В позднесоветском Киеве он был, наверное, самым известным художником. И сегодня его имя вызывает смутное узнавание и предчувствие чего-то веселого, доброго и светлого. К 90-летию киевского графика Георгия Малакова в аванзале Национального художественного музея Украины представлено две его графические серии начала 60-х годов – «Бенилюкс» и «Вокруг Европы»
Эти работы были созданы по мотивам туристической поездки художника в Европу, которая состоялась в 1959 году. Впечатления от «свободного мира», тоже очень свободные, он заносил в многочисленные блокноты и были они, что называется, без цензуры: наброски, которые демонстрируются там же в экспозиции в режиме слайд-шоу, пестрят соблазнительными женскими фигурами, задорными улыбками, стройными ножками. Попав в Париж конца 1950-х, наполненный предчувствием сексуальной революции, он безошибочно считал и легкость, и смелость, и новизну. Разумеется, готовые версии выглядят и строже, и скромнее – того требовали правила работы «настоящего» художника, советская цензура и самоцензура. Зато Малаков уделяет в них особое внимание дизайну, в том числе графическому – западная стилистика оформления вывесок и витрин, по-видимому, стала для него не меньшим откровением, чем сексуальные парижанки.
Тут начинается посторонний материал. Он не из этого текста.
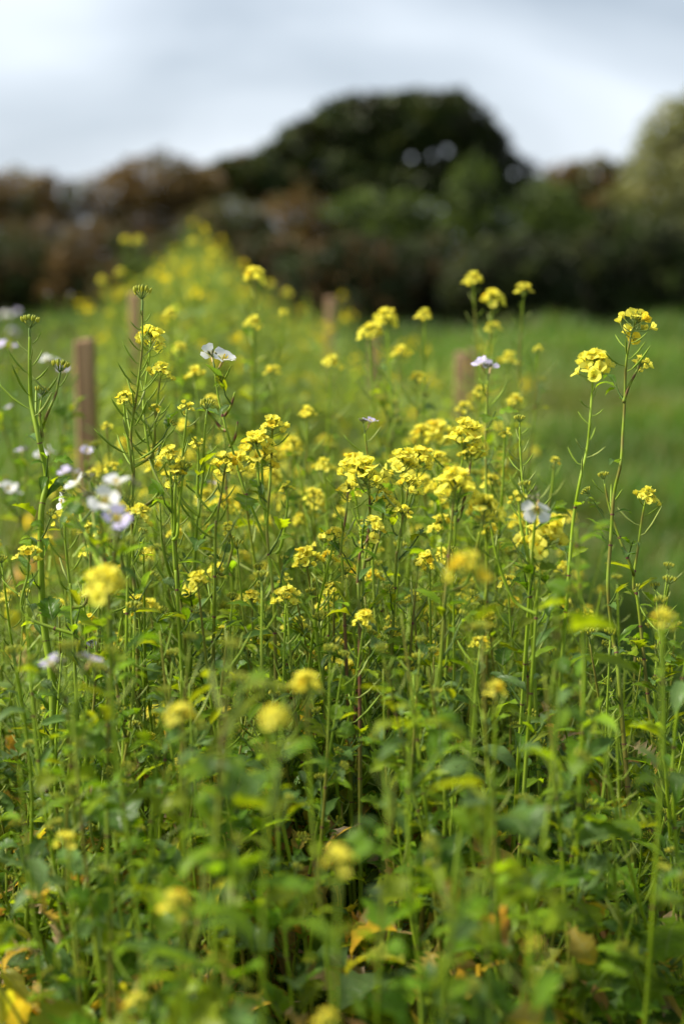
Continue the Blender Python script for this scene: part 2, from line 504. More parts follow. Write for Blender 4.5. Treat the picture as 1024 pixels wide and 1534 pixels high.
def make_head(seed, nfl, size=0.0088, white=False, ripe=1.0):
    """returns (flowers MB, buds MB). Rachis along +Z from the origin."""
    r = np.random.default_rng(seed)
    f = MB(); b = MB()
    if white:
        H = 0.022
        tube(f, [(0, 0, 0), (0.0008, 0, H * .6), (0, 0, H)], [0.0011, 0.001, 0.0007], 5, (0.12, 0.18, 0.05), 1)
        cw = (0.80, 0.80, 0.82) if seed in (300, 301, 303, 306) else (0.64, 0.58, 0.84)
        for i in range(nfl):
            a = i * 2.4 + r.uniform(-.3, .3); z0 = H * (0.25 + 0.5 * i / max(nfl, 1)); el = r.uniform(0.35, 0.9)
            d = np.array((math.cos(a) * math.cos(el), math.sin(a) * math.cos(el), math.sin(el)))
            p0 = np.array((0, 0, z0)); pl = r.uniform(0.008, 0.013)
            p1 = p0 + d * pl
            d2 = norm(d + np.array((0, 0, 0.5)))
            tube(f, [p0, p1], [0.0006, 0.0008], 4, (0.14, 0.17, 0.06), 1, False)
            tube(f, [p1, p1 + d2 * size * 0.5], [0.0013, 0.0016], 6, (0.42, 0.30, 0.12), 1, False)
            flower(f, frame_z(p1 + d2 * size * 0.3, d2, r.uniform(0, 6)), size * r.uniform(0.9, 1.1), r, cw, True)
        for i in range(6):
            a = i * 2.4; el = 0.6 + 0.1 * i
            d = np.array((math.cos(a) * math.cos(el), math.sin(a) * math.cos(el), math.sin(el)))
            p = np.array((0, 0, H)) + d * 0.005
            tube(b, [np.array((0, 0, H)), p], 0.0005, 4, (0.12, 0.17, 0.05), 0, False)
            bud(b, p, d, 0.006, 0.003, (0.17, 0.17, 0.09), 0)
        return f, b
    H = 0.019 * (0.7 + 0.02 * nfl)
    tube(f, [(0, 0, 0), (0.0006, 0, H * .6), (0, 0, H)], [0.0012, 0.0011, 0.0008], 5, (0.13, 0.20, 0.04), 1)
    for i in range(nfl):
        t = i / max(nfl - 1, 1)
        a = i * 2.39996 + r.uniform(-.25, .25)
        z0 = H * (0.05 + 0.9 * t)
        el = 0.30 + 0.70 * t + r.uniform(-.25, .25)
        d = np.array((math.cos(a) * math.cos(el), math.sin(a) * math.cos(el), math.sin(el)))
        p0 = np.array((0, 0, z0)); pl = (0.0165 - 0.0085 * t) * r.uniform(0.8, 1.25)
        p1 = p0 + d * pl
        d2 = norm(d + np.array((0, 0, r.uniform(0.3, 1.1))))
        tube(f, [p0, (p0 + p1) / 2 + (0, 0, -0.0008), p1], [0.0005, 0.0005, 0.0006], 3, (0.17, 0.23, 0.05), 1, False)
        cy = np.array((0.87, 0.82, 0.12)) * r.uniform(0.88, 1.06)
        if r.random() < 0.08:
            cy = np.array((0.80, 0.62, 0.04))
        flower(f, frame_z(p1, d2, r.uniform(0, 6)), size * r.uniform(0.82, 1.12), r, cy)
    nb = 16
    for i in range(nb):
        t = (i + .5) / nb
        a = i * 2.39996; rad = 0.0075 * math.sqrt(t)
        p = np.array((math.cos(a) * rad, math.sin(a) * rad, H + 0.006 - 0.004 * t))
        d = norm(np.array((p[0] * 60, p[1] * 60, 1.0)))
        tube(b, [np.array((0, 0, H - 0.003)), p], 0.0004, 3, (0.14, 0.20, 0.04), 0, False)
        bud(b, p, d, 0.0042 + 0.001 * t, 0.0025, np.array((0.20, 0.26, 0.03)) * (1 - t) + np.array((0.42, 0.40, 0.03)) * t, 0)
    return f, b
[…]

Первая началась как попытка проиллюстрировать «Декамерон» Бокаччо – стандарный ход для советского художника, который хочет попробовать нестандартные сюжеты. Веселые куртизанки и блудливые монахи, хитрые бродяги и лихие бандиты – всех этих персонажей Малаков изобразил сочно, ярко, что называется, без цензуры. А его женские образы и вовсе можно считать в каком-то смысле предтечей иллюстраций Анатолия Базилевича к «Энеиде» Котляревского. Иллюстрации не были приняты цензурой, но породили целую серию работ, растянувшуюся на много лет. Второй хит Малакова – пиратская серия. Абсолютно сказочная, по самому своему определению свободная от каких-либо цензурных ограничений, она, казалось, вместила все фантазии художника о странствованиях, романтике и разухабистой пиратской жизни. Тема эта, очевидно, была настолько близка художнику, что часто на больших многофигурных листах (скажем, в работе «К новым берегам») он изображал самого себя, а, вернее, свое альтер эго – в виде маленького веселого пирата с бутылкой в руке.